§ **Listed entries**
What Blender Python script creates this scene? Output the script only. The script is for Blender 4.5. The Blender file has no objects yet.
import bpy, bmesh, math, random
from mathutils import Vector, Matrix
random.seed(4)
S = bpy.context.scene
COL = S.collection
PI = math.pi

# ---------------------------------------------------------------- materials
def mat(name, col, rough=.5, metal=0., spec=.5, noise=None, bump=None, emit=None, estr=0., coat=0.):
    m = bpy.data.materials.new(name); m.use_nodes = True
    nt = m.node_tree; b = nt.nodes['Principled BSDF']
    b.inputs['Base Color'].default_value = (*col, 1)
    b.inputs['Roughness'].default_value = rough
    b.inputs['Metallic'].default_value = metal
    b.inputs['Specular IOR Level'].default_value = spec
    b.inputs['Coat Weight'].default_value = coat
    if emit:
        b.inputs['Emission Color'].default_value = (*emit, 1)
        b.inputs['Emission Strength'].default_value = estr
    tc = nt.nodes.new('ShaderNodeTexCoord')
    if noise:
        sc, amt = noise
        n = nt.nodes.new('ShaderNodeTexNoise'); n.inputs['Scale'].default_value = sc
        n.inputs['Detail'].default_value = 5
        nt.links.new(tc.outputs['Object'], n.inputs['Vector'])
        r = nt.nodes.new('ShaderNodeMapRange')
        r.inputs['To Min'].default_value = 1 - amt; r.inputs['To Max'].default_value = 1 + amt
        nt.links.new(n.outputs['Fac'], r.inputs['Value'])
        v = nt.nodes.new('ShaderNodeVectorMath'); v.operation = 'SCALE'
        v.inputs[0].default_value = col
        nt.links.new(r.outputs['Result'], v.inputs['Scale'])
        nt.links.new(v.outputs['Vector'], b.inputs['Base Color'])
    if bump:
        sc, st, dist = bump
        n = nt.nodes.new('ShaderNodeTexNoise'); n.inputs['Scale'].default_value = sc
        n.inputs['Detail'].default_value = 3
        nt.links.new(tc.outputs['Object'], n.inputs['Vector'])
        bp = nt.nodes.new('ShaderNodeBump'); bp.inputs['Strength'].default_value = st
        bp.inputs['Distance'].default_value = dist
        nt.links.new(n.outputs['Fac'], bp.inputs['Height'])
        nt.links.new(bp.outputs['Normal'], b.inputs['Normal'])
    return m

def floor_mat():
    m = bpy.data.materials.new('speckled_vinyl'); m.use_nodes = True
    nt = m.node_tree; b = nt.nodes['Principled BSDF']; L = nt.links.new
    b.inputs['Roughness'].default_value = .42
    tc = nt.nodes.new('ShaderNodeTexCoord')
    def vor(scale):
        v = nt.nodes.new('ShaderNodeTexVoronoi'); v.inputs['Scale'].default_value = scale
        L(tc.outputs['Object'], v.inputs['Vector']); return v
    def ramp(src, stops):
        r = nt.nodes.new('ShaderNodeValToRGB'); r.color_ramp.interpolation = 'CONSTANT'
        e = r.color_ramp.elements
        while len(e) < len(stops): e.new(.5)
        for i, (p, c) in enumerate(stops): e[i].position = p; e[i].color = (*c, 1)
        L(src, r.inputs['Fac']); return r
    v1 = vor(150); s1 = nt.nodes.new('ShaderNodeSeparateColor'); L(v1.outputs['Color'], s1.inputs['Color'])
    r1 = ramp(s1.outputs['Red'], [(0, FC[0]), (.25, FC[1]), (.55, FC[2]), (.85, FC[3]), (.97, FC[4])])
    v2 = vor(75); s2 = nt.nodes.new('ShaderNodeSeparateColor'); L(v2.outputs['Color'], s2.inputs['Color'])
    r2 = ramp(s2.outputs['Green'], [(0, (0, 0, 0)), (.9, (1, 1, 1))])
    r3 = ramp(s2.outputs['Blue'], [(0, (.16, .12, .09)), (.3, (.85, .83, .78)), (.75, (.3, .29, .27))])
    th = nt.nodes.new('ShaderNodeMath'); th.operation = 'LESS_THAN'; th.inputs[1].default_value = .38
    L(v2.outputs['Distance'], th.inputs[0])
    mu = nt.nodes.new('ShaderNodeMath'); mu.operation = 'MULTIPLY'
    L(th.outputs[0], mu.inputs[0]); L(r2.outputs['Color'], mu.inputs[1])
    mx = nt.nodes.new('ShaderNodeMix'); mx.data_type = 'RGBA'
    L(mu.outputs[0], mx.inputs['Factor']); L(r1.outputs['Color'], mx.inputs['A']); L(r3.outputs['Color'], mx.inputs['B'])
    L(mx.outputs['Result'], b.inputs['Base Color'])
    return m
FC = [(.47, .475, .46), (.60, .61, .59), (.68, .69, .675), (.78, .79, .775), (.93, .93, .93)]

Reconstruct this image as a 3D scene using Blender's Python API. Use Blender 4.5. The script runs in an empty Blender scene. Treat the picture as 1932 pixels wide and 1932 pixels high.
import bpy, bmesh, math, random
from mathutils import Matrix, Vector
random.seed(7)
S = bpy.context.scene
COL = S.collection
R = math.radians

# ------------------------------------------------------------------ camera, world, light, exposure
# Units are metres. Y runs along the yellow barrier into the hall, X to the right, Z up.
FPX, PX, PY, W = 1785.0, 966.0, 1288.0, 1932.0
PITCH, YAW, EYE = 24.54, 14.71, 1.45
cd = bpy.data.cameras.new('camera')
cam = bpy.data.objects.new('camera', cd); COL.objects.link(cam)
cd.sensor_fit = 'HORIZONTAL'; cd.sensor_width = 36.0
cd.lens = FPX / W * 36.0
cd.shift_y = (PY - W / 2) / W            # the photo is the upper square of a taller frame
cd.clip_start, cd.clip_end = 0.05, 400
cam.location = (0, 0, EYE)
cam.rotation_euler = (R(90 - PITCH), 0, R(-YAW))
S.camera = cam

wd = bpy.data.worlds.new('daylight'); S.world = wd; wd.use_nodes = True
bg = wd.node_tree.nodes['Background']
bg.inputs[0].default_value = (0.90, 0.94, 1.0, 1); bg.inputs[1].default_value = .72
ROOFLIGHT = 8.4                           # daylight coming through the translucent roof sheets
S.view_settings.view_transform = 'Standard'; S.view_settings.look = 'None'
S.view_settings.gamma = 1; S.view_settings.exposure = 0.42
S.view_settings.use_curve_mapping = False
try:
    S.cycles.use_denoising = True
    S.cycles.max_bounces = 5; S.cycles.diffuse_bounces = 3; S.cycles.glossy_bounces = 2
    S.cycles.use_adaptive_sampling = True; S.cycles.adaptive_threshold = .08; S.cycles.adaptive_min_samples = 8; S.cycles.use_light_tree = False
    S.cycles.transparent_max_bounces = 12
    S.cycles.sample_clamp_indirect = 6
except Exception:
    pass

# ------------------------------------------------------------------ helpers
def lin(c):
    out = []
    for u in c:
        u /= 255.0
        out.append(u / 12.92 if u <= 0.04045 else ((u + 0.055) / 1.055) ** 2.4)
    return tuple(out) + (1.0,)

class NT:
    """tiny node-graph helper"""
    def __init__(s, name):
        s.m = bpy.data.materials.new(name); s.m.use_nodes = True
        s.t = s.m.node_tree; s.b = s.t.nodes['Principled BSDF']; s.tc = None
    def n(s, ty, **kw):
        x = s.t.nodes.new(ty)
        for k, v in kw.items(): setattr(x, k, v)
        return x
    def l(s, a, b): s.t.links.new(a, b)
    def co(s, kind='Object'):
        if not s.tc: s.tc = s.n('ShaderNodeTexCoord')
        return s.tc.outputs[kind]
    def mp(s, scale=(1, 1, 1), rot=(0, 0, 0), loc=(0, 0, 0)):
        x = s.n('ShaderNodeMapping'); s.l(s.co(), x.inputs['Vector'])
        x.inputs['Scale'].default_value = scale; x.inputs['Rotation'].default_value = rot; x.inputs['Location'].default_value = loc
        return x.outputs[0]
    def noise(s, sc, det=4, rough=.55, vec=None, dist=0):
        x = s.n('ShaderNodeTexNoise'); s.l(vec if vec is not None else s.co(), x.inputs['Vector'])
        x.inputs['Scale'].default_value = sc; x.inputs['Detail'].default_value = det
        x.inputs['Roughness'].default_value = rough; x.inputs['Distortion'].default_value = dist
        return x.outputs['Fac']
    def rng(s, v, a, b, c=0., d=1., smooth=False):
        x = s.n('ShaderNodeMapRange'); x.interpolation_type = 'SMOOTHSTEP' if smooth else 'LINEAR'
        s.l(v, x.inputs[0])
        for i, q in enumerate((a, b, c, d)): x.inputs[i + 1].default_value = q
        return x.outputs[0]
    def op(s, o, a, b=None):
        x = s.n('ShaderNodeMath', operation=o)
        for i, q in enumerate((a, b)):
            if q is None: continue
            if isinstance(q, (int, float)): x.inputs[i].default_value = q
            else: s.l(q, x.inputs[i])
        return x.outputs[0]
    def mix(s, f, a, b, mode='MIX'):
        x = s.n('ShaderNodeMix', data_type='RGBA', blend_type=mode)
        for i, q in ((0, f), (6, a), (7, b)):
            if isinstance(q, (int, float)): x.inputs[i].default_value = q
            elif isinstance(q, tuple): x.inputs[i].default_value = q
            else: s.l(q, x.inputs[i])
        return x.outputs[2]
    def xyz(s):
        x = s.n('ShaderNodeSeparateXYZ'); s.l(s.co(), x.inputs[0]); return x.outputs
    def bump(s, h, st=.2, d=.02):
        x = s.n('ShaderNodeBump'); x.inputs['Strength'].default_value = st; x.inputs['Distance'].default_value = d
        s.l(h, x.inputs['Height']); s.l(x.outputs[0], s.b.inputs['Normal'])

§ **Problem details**
Repeat exactly the lines from the first line of the records above through the line containing "PI = math.pi", both included, and nothing else.

§ **Answer to the task**
What Blender Python script creates this scene? Output the script only. The script is for Blender 4.5. The Blender file has no objects yet.
import bpy, bmesh, math, random
from mathutils import Vector, Matrix
random.seed(4)
S = bpy.context.scene
COL = S.collection
PI = math.pi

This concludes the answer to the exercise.